Nos priorités en matière linguistique sont reconnues et soutenues par la commission comme un objectif essentiel de l’intégration européenne. Cet objectif est repris par certains programmes éducatifs de l’Union (Socrates, Léonardo, Linga) ainsi que par le Livre blanc « Enseigner et apprendre : vers la société cognitive » qui rejoint en partie nos propositions : promouvoir la maîtrise de trois langues communautaires et favoriser le développement de l’enseignement précoce des langues.

La France et l’Allemagne ont d’ailleurs demandé à la commission de proposer une réforme des concours d’accès à la fonction publique européenne qui permettrait d’exiger des candidats qu’ils parlent trois langues de l’Union au lieu de deux actuellement.

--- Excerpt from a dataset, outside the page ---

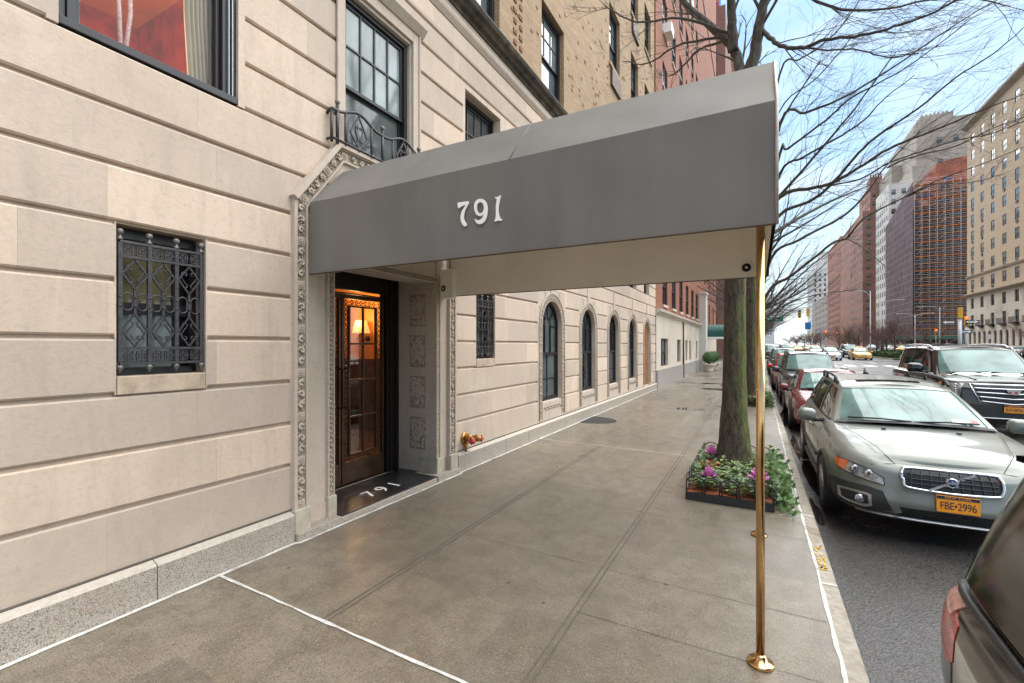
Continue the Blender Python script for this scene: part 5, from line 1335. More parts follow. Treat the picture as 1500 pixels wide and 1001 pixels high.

À cet égard, la France a pris des mesures qui s’inscrivent dans cette perspective en favorisant le développement d’une initiation à l’enseignement des langues étrangères dès la deuxième année du primaire, en généralisant dans la troisième année des collèges, notre classe de 4e, l’apprentissage d’une deuxième langue vivante étrangère et en créant des sections européennes où une discipline est désormais enseignée dès la 1re année du lycée, en classe de seconde, en langue étrangère. Cette expérience porte actuellement sur près de 1 000 établissements et se répartit selon les langues de la façon suivante : 44 % en anglais, 36 % en allemand, 10 % en espagnol, 7 % en italien et 1 % en portugais. Nous devons en effet donner l’exemple dans un souci de réciprocité. Je dois vous confier que je suis inquiète de la place du français dans les systèmes éducatifs de certains de nos partenaires, en particulier en Italie et en Espagne où une seule langue vivante étrangère est proposée dans les systèmes éducatifs. Je n’ignore pas les contraintes financières qui s’exercent sur eux comme sur tous les États de l’union. Je souhaiterais que nous puissions les convaincre, notamment par un comportement exemplaire de notre part, de changer cet état de chose.

Tels sont les éléments de réflexion que je souhaitais vous livrer. Je m’efforcerai maintenant de répondre à vos questions, et me réjouis des suggestions et avis que vous voudrez bien exprimer.